Assistant US Attorney Greg Staples confirmed to US District Judge Cormac Carney that prosecutors intend to upgrade the charges from the current counts of acting as agents for the Beijing government without being registered to do so, a much lesser charge than espionage.
“That's correct,” Staples replied when Carney asked if the US government intended to seek a new indictment containing “more serious charges” against the trio.
Asked when the new charges could be added, Staples responded: “We're talking a matter of weeks.”
The three suspects were arrested in October after Mak Tai-Wing was arrested at Los Angeles airport as he and his wife boarded a flight to Hong Kong with an encrypted computer disc in their baggage, prosecutors allege.
The disc contained highly-sensitive data allegedly taken by Chi Mak from a computer belonging to his employer, Power Paragon, a US military contractor developing secret stealth technology for US warships.
But prosecutors said they are still poring through 40,000 pages of documents seized in searches that only came to light shortly before an indictment was handed down against the trio in November.
Defence lawyers claimed that the government misrepresented the documents that were recovered from the suspects in a bid to portray them as members of a sophisticated espionage ring.
They stressed that the documents found in the suitcase dealt with power technology and not weaponry or nuclear advances.
According to a Federal Bureau of Investigation affidavit, Mak Chi, transferred Power Paragon data on a sensitive US government project to his home, where his wife helped him copy it onto CDs.
He then gave the CDs to his brother Mak Tai-wing, who encrypted the information and made arrangements to take it with him to China, prosecutors allege.

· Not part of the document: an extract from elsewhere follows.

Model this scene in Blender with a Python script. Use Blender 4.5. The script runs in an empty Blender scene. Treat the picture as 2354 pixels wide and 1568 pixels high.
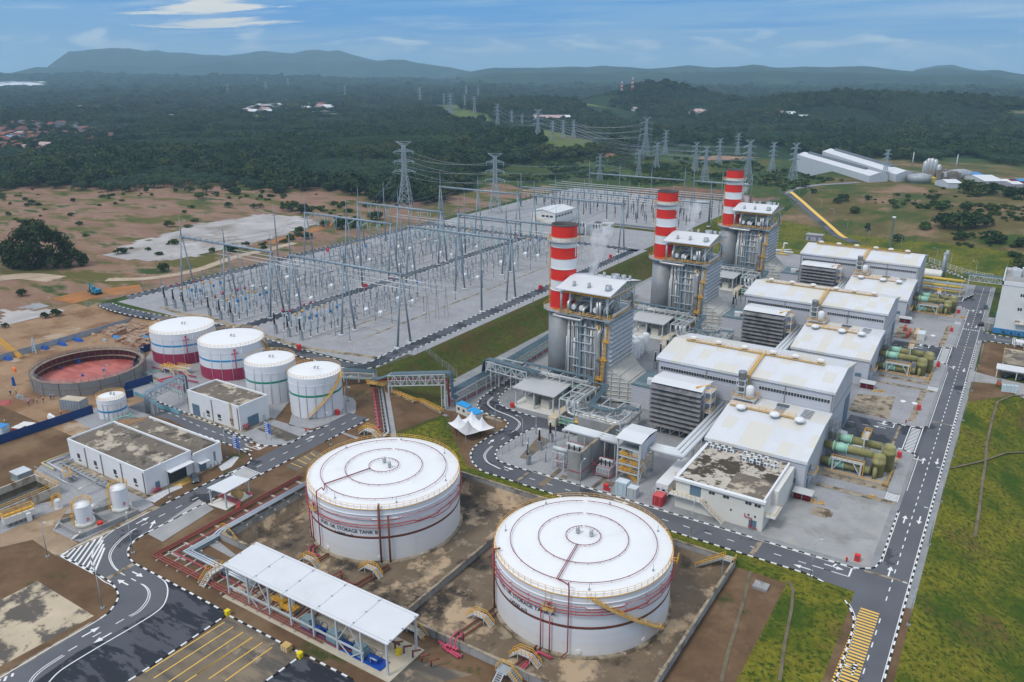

The arrests came after the FBI put the two couples under wiretapping and other surveillance for about two weeks during which they were allegedly heard using what appeared to be code words to refer to the technology during calls to China.
Prosecutor Staples declined to elaborate on potential new charges against the three when quizzed by reporters outside the courtroom.
John Earley, who represents Tai Mak, told reporters, “I'm never surprised by anything.”
If convicted on the current charges, the defendants could face prison terms of up to 10 years plus fines.
The trial for the trio had been scheduled to begin on May 16, but Carney set a new trial date of November 7.
The case is the latest in a string of prosecutions in the United States involving arms trade with China.